Record excerpts:

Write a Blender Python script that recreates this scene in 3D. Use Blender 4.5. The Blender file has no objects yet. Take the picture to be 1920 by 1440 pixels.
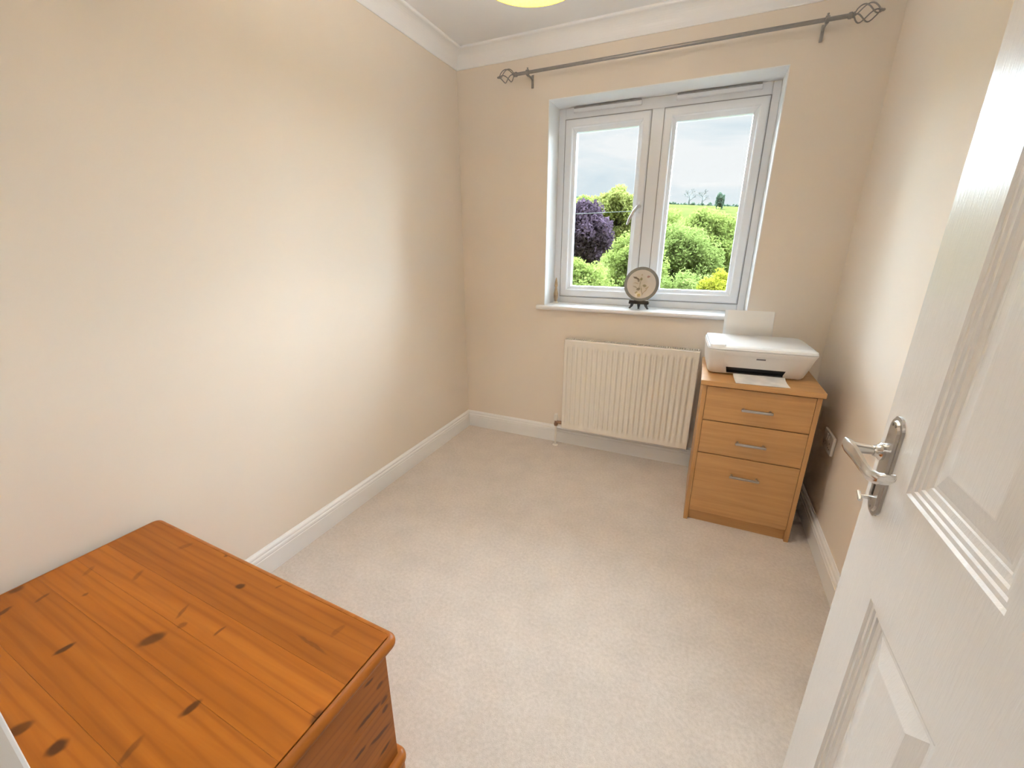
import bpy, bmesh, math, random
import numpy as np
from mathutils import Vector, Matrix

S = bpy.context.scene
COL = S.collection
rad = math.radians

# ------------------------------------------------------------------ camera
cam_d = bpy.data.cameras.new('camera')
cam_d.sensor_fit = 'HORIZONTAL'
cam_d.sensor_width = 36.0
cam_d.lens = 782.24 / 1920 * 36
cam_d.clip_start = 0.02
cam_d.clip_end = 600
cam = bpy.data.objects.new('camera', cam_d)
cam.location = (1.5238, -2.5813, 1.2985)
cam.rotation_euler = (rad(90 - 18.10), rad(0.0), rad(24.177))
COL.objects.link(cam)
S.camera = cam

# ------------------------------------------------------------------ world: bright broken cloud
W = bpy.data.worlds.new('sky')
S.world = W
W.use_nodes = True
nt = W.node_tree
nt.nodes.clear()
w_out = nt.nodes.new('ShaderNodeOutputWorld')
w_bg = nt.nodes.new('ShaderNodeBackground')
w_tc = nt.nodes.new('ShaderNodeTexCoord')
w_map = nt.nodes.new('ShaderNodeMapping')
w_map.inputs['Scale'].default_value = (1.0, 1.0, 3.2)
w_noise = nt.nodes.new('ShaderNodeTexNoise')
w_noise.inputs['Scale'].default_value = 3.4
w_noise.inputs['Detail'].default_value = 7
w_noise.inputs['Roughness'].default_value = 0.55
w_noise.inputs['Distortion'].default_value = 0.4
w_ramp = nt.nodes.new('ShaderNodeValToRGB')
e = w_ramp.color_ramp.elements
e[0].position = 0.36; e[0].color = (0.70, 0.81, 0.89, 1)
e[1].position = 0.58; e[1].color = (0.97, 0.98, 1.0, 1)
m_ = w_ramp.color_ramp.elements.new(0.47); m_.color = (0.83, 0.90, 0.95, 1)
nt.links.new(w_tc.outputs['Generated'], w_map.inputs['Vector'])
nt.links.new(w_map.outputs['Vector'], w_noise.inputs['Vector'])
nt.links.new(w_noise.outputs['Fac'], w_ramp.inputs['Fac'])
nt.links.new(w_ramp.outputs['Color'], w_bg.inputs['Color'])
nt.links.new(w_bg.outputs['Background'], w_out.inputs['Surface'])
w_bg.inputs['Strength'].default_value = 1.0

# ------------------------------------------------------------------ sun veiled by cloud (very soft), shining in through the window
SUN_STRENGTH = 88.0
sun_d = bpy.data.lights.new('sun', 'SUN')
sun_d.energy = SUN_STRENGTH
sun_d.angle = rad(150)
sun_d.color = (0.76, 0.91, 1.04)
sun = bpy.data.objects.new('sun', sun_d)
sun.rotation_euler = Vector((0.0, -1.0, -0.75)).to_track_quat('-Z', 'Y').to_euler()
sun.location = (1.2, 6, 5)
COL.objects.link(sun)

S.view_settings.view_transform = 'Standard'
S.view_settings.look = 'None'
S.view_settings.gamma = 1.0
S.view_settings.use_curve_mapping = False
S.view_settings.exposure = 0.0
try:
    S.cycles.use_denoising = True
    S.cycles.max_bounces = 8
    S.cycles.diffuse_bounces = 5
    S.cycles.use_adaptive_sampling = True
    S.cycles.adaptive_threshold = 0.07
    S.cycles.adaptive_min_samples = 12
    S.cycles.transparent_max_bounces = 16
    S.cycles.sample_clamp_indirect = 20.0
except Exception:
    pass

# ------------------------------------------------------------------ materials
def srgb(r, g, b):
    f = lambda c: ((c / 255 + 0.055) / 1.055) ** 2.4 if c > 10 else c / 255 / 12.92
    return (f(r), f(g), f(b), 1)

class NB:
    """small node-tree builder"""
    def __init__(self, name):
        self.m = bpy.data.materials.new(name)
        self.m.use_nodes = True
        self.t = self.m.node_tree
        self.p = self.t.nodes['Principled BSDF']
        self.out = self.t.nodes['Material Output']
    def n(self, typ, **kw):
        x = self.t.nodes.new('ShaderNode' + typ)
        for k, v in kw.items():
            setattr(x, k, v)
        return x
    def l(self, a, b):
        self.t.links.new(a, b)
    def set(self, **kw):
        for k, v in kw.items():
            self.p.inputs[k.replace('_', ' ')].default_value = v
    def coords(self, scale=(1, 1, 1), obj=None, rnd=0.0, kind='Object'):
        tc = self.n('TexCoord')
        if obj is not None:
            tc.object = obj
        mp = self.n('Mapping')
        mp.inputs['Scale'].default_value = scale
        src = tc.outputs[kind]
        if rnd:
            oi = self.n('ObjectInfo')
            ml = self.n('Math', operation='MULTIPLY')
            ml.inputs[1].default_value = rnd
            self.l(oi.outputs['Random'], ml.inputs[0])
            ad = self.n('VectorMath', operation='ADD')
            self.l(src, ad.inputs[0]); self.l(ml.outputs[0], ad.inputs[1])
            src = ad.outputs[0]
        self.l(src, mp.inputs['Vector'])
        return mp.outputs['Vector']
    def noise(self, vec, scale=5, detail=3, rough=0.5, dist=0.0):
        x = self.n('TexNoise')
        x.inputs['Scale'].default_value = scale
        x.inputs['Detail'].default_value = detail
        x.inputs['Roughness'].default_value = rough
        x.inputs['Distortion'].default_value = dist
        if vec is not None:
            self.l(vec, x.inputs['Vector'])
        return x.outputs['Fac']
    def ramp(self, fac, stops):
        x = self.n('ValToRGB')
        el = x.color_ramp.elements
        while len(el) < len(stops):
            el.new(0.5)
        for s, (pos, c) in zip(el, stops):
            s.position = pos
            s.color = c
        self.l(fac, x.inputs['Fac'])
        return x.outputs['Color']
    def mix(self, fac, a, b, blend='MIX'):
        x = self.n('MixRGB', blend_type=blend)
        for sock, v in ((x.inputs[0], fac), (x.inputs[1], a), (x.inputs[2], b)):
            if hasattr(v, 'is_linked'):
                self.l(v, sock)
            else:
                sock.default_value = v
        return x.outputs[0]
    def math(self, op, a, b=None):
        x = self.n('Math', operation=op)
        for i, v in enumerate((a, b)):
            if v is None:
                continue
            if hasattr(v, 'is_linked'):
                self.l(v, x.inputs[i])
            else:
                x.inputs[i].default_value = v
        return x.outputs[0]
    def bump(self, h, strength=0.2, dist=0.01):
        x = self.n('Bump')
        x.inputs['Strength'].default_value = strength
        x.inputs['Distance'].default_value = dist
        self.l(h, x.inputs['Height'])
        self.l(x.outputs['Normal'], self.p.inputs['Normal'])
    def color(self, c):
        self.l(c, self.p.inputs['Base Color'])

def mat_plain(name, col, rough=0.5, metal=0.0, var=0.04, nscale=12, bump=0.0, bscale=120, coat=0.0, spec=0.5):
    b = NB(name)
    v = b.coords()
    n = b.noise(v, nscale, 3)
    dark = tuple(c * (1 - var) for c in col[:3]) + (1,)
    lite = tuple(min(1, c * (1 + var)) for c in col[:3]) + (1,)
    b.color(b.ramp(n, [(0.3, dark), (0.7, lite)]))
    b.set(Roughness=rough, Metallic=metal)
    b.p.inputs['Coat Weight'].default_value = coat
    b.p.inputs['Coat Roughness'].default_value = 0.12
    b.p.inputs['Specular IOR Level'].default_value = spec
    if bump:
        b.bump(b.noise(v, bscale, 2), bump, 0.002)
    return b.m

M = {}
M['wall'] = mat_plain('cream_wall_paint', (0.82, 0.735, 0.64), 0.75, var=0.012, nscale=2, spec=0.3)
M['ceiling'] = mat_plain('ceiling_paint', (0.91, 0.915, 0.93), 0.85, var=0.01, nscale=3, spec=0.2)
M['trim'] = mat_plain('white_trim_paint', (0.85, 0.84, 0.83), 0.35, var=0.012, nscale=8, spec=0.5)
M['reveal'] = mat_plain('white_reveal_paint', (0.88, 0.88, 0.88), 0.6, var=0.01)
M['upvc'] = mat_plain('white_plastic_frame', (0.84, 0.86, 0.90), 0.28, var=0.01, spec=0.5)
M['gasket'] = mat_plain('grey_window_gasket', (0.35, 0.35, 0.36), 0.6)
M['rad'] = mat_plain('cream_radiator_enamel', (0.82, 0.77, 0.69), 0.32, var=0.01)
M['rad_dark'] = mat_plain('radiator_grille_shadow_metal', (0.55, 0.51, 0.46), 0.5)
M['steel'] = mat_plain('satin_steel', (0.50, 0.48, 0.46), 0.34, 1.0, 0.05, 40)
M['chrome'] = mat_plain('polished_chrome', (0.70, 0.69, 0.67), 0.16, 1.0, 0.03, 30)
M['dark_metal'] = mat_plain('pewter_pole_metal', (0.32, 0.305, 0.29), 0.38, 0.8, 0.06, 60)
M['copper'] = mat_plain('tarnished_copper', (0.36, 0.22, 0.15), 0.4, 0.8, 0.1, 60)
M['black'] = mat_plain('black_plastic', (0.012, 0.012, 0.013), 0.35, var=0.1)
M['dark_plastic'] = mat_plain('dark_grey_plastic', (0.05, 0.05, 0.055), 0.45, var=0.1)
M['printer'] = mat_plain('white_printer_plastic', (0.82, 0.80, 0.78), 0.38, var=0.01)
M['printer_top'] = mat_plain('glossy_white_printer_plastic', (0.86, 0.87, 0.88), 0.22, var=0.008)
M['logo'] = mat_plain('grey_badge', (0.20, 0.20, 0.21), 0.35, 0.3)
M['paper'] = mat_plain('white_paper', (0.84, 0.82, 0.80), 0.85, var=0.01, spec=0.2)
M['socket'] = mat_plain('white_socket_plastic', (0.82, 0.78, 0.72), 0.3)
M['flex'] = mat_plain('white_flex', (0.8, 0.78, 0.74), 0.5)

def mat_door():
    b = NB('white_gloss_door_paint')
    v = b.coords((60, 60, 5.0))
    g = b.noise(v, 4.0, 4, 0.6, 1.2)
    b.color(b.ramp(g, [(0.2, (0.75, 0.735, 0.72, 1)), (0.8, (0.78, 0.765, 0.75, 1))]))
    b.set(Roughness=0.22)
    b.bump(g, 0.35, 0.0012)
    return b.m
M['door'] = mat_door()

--

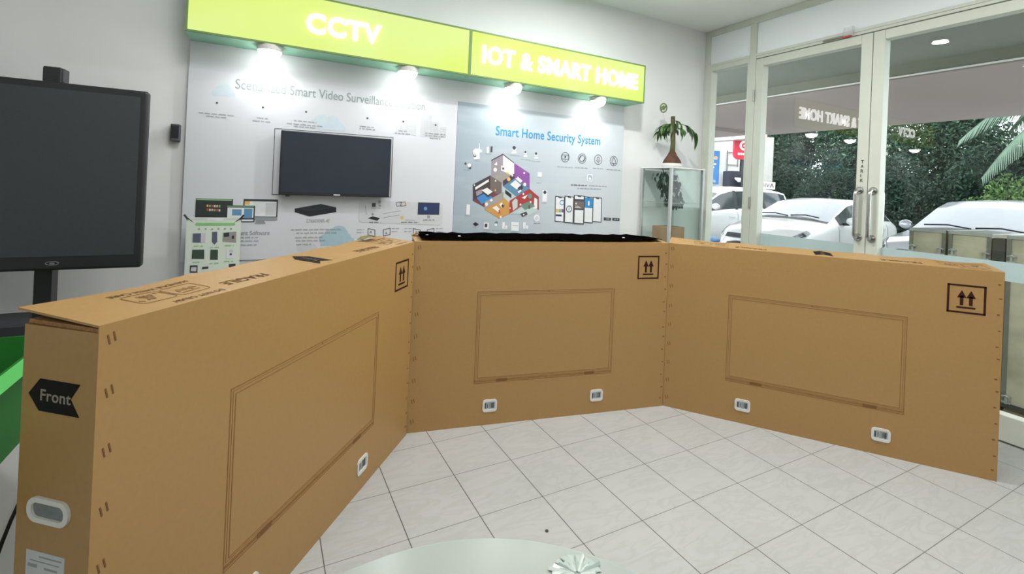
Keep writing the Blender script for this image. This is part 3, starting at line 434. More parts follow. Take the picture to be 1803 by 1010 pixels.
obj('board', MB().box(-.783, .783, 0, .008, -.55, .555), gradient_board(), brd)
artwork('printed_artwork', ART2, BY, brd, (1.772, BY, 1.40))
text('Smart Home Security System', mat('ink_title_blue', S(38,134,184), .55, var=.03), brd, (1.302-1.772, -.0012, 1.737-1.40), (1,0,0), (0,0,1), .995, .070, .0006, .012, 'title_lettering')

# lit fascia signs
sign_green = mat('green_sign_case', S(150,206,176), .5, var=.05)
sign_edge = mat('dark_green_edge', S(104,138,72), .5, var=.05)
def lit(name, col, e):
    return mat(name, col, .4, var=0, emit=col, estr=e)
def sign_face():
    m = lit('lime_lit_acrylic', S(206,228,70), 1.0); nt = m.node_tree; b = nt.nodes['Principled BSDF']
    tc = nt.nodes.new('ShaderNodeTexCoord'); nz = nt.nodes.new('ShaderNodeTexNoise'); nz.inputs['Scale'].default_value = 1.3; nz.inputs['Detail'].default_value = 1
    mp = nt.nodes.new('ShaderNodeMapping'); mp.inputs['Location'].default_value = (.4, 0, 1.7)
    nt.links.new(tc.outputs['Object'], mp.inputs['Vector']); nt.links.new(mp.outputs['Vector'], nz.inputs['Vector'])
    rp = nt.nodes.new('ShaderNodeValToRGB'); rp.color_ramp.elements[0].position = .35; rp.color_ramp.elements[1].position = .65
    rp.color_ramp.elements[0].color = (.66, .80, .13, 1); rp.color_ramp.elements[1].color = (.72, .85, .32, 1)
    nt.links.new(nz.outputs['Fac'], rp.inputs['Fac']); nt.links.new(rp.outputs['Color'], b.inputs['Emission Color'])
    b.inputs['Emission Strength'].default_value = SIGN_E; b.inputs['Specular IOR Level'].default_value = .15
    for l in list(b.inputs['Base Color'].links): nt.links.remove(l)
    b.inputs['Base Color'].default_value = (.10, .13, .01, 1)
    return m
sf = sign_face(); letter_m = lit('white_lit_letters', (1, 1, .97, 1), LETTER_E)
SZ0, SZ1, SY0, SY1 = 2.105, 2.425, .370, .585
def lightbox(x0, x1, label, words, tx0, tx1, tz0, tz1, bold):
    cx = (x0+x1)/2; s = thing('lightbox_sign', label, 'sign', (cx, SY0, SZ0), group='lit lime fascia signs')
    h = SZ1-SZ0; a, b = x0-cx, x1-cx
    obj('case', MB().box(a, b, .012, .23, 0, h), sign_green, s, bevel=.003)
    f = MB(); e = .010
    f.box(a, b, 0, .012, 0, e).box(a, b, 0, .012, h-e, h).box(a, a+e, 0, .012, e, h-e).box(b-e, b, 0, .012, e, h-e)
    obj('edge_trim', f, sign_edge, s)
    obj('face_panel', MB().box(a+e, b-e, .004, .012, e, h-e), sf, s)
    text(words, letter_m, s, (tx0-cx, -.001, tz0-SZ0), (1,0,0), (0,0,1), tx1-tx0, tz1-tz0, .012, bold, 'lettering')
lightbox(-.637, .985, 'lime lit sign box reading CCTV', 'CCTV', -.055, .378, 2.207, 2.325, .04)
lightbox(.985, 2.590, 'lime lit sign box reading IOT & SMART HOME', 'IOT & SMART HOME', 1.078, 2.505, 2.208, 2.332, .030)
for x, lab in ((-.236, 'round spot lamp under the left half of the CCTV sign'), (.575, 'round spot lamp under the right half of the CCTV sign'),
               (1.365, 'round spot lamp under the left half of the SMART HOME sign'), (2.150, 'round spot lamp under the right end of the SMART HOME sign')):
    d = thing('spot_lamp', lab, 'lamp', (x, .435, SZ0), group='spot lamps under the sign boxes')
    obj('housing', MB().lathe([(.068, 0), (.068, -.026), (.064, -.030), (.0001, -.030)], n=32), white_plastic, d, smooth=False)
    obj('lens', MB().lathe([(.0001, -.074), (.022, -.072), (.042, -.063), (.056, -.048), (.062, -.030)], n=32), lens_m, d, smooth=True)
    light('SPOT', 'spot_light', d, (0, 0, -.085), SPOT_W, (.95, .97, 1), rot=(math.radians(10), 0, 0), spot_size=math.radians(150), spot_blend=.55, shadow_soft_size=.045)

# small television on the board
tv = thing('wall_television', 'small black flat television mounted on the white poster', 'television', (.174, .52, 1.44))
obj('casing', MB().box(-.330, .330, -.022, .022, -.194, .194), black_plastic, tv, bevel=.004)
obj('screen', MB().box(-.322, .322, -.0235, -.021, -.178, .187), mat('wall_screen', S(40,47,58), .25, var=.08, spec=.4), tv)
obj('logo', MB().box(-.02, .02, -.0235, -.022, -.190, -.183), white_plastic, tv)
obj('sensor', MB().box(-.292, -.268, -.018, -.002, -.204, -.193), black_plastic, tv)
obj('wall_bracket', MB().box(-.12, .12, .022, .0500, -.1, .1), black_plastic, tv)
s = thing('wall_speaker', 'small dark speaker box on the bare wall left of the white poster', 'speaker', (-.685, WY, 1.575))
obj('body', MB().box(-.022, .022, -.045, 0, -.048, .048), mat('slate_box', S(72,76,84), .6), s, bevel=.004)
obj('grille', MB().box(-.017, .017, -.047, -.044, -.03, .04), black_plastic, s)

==

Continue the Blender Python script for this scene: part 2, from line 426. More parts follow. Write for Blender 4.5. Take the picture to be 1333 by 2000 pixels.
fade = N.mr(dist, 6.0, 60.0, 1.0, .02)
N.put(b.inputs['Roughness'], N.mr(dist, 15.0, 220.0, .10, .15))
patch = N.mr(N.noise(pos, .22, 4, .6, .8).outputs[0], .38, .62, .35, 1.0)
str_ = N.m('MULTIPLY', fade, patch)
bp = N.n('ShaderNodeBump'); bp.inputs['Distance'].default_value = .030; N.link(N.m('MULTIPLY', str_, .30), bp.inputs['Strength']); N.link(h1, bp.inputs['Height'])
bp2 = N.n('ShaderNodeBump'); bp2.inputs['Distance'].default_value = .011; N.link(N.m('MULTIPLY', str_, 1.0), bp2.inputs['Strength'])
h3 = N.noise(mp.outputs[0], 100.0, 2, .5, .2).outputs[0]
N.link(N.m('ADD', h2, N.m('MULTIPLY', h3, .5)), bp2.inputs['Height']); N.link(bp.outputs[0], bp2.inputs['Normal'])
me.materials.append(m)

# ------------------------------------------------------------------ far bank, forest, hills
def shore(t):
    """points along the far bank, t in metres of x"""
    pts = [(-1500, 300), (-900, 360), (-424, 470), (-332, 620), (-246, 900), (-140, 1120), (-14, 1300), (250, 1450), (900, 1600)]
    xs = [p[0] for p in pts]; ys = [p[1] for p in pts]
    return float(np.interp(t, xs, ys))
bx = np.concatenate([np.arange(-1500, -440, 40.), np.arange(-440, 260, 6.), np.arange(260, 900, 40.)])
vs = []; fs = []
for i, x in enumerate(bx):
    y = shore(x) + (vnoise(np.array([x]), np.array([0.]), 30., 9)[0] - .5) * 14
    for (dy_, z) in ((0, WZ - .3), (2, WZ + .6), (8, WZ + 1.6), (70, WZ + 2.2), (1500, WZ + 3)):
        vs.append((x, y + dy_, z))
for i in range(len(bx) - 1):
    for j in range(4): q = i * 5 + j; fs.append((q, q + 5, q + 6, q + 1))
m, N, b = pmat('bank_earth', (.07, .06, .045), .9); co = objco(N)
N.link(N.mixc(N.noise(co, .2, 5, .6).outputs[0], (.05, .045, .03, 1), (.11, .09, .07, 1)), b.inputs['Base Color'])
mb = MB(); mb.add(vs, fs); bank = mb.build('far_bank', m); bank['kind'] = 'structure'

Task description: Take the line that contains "Keep writing the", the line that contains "text('Smart Home Security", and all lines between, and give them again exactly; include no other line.

Worked solution:
Keep writing the Blender script for this image. This is part 3, starting at line 434. More parts follow. Take the picture to be 1803 by 1010 pixels.
obj('board', MB().box(-.783, .783, 0, .008, -.55, .555), gradient_board(), brd)
artwork('printed_artwork', ART2, BY, brd, (1.772, BY, 1.40))
text('Smart Home Security System', mat('ink_title_blue', S(38,134,184), .55, var=.03), brd, (1.302-1.772, -.0012, 1.737-1.40), (1,0,0), (0,0,1), .995, .070, .0006, .012, 'title_lettering')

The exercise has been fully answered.